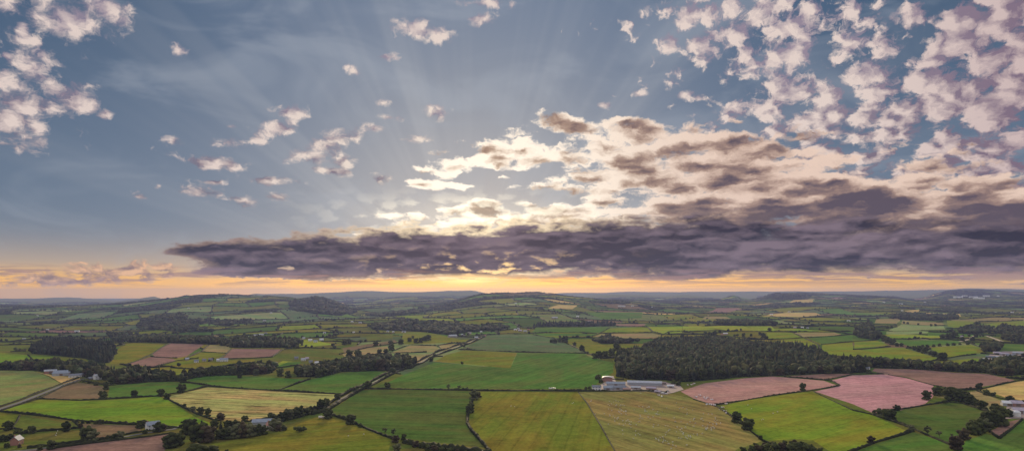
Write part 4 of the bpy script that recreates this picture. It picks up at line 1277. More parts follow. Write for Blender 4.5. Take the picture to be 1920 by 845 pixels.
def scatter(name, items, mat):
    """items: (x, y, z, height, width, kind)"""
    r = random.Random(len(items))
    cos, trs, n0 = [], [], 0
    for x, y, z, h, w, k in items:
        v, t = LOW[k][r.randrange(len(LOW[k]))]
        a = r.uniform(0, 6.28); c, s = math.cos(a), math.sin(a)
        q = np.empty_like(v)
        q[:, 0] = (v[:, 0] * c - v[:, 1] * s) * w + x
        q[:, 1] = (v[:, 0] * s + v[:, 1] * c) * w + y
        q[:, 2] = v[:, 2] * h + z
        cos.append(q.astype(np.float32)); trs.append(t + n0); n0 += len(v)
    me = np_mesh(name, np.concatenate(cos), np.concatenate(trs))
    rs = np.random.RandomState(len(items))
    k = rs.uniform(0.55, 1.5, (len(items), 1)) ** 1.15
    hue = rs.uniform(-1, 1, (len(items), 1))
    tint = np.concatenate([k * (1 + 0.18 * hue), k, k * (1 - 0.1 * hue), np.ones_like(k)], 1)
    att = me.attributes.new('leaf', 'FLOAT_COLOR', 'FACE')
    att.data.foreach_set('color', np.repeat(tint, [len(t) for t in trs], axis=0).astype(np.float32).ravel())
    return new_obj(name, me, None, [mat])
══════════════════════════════
Repeat the data in full and exactly. Omit pictures.

_WRITTEN RESPONSE:_
Write part 4 of the bpy script that recreates this picture. It picks up at line 1277. More parts follow. Write for Blender 4.5. Take the picture to be 1920 by 845 pixels.
def scatter(name, items, mat):
    """items: (x, y, z, height, width, kind)"""
    r = random.Random(len(items))
    cos, trs, n0 = [], [], 0
    for x, y, z, h, w, k in items:
        v, t = LOW[k][r.randrange(len(LOW[k]))]
        a = r.uniform(0, 6.28); c, s = math.cos(a), math.sin(a)
        q = np.empty_like(v)
        q[:, 0] = (v[:, 0] * c - v[:, 1] * s) * w + x
        q[:, 1] = (v[:, 0] * s + v[:, 1] * c) * w + y
        q[:, 2] = v[:, 2] * h + z
        cos.append(q.astype(np.float32)); trs.append(t + n0); n0 += len(v)
    me = np_mesh(name, np.concatenate(cos), np.concatenate(trs))
    rs = np.random.RandomState(len(items))
    k = rs.uniform(0.55, 1.5, (len(items), 1)) ** 1.15
    hue = rs.uniform(-1, 1, (len(items), 1))
    tint = np.concatenate([k * (1 + 0.18 * hue), k, k * (1 - 0.1 * hue), np.ones_like(k)], 1)
    att = me.attributes.new('leaf', 'FLOAT_COLOR', 'FACE')
    att.data.foreach_set('color', np.repeat(tint, [len(t) for t in trs], axis=0).astype(np.float32).ravel())
    return new_obj(name, me, None, [mat])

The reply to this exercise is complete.